Camilo foi um grande cultor da língua. É comum gramáticos e outros estudiosos buscarem em seus escritos os parâmetros para o bom português. Ao longo da leitura de Amor de Perdição não são raras as vezes em que o leitor surpreende-se com frases belas, seja pela sonoridade, seja pela exatidão da imagem que invocam, seja enfim pelo fato de serem construções divertidíssimas, em que o talento de observador mordaz do autor leva o leitor ao riso.

No segundo capítulo do romance, no momento em que explica a alteração de humor e comportamento do herói ("Simão Botelho amava."), salta aos olhos - e fica por muito tempo nos ouvidos do leitor - a belíssima versão de Camilo para o "amor à primeira vista", tão caro ao ideário romântico:

"Da janela do seu quarto é que ele a vira a primeira vez, para amá-la sempre."

Mas como alertam seus críticos, não foi simples a adesão de Camilo a tal escola literária. No início do capítulo IV, já em andamento a oposição das famílias ao romance dos jovens, vai rir - e fazer rir o leitor, é claro - dos arroubos artificiosos da ficção sob tais moldes, em saboroso retrato de sua personagem:

"...Teresa advinha que a lealdade tropeça a cada passo na estrada real da vida, e que os melhores fins se atingem por atalhos, onde não cabem a franqueza e a sinceridade.
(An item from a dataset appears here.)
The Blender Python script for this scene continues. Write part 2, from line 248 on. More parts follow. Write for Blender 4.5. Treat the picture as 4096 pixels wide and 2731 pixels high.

Estes ardis são raros na idade inexperta de Teresa; mas a mulher do romance quase nunca é trivial, e esta de que rezam os meus apontamentos era distintíssima. A mim me basta, para crer em sua distinção, a celebridade que ela veio a ganhar à conta da desgraça."

Bem mais andada a história, já no capítulo XIX das desventuras dos heróis, no momento em que é dado a Simão livrar-se da forca, outra preciosidade:

"Ao deslaçar da garganta a corda da justiça, Simão Botelho teve uma hora de desafogo, como que sentia o patíbulo lascar entre os seus braços, e então convidou o coração da mulher que o perdera a assistir às segundas núpcias da sua vida com a esperança."

Poder-se-ia garimpar o romance todo, folha a folha. E assim, nessa toada, ler Camilo Castelo Branco é descobrir potencialidades da língua portuguesa, valorizá-la, prestigiá-la.